Mas, ainda assim, queremos controlar o incontrolável. Martha Nussbaum, em sua obra “A fragilidade da bondade”, levanta três indagações em sua investigação ética (focada nas tragédias gregas) que podem ajudar a pensar na nossa sujeição aos riscos na busca por uma vida boa.
A primeira é: se planejarmos racionalmente nossa vida, quanto de amizade, amor, atividade política, apego a posses nos deixará abertos ao acaso? Todos esses “bens exteriores” podem certamente afetar nossa segurança, pois estaremos sujeitos à perda, ao abandono, à falta de controle daquilo que não depende somente de nós.

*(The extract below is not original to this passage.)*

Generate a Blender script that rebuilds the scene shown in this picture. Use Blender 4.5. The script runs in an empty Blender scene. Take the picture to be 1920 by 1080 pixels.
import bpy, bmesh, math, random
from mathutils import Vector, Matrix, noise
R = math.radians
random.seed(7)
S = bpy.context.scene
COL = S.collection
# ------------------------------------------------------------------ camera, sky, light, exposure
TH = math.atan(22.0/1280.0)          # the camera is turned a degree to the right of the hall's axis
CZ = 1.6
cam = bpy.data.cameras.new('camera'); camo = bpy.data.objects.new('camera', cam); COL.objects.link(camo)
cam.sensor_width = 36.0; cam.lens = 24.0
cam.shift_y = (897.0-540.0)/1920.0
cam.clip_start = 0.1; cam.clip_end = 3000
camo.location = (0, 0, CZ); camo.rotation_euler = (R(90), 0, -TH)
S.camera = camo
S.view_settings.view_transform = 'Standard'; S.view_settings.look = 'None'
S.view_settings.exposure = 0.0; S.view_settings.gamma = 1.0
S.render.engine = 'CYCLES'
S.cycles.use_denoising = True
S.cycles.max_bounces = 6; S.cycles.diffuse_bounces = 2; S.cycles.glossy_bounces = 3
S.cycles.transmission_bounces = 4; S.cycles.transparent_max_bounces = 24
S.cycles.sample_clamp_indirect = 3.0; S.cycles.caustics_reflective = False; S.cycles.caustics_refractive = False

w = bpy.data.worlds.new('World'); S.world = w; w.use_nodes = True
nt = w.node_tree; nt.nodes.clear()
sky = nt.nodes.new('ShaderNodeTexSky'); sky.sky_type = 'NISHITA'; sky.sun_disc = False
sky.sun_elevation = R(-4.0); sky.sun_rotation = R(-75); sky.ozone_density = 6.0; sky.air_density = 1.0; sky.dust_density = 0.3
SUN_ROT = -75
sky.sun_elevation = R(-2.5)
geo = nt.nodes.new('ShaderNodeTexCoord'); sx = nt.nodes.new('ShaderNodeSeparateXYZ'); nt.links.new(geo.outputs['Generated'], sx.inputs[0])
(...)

Em segundo lugar, Nussbaum pergunta: esses mesmos bens podem gerar, entre si, conflitos prejudiciais a nossas vidas? Pode ocorrer, por exemplo, que entre a amizade e o amor surja a exigência de escolha, o que nos afastará da vida pacífica que desejávamos.
E, por fim, a terceira indagação: ainda que os bens externos estejam sob controle, o que fazer quando ingovernável é a composição interna do ser humano? Muitas vezes, as partes irracionais da alma – as paixões, emoções, apetites e sentimentos – serão a fonte do risco e das mudanças.
Nossa vulnerabilidade acaba por nos fazer desejar uma vida imune às inseguranças e desgraças. E essa aspiração por um mundo sem riscos – projeto impossível – tem como um de seus pilares a expansão quase ilimitada na crença de que podemos controlar o impoderável por meio de nossas criações materiais e simbólicas. É óbvio que o ser humano conquistou enormes avanços civilizatórios que lhe trazem mais segurança hoje do que em qualquer outro momento da história. Mas, paradoxalmente, essas conquistas convivem lado a lado com uma inigualável intolerância ao risco. Quer um exemplo? Compare a criação de filhos hoje com aquela da geração de nossos pais e avós. Um simples urso de pelúcia vem com um livreto de instruções de segurança – com forte viés jurídico – que seria mais adequado a um artefato bélico.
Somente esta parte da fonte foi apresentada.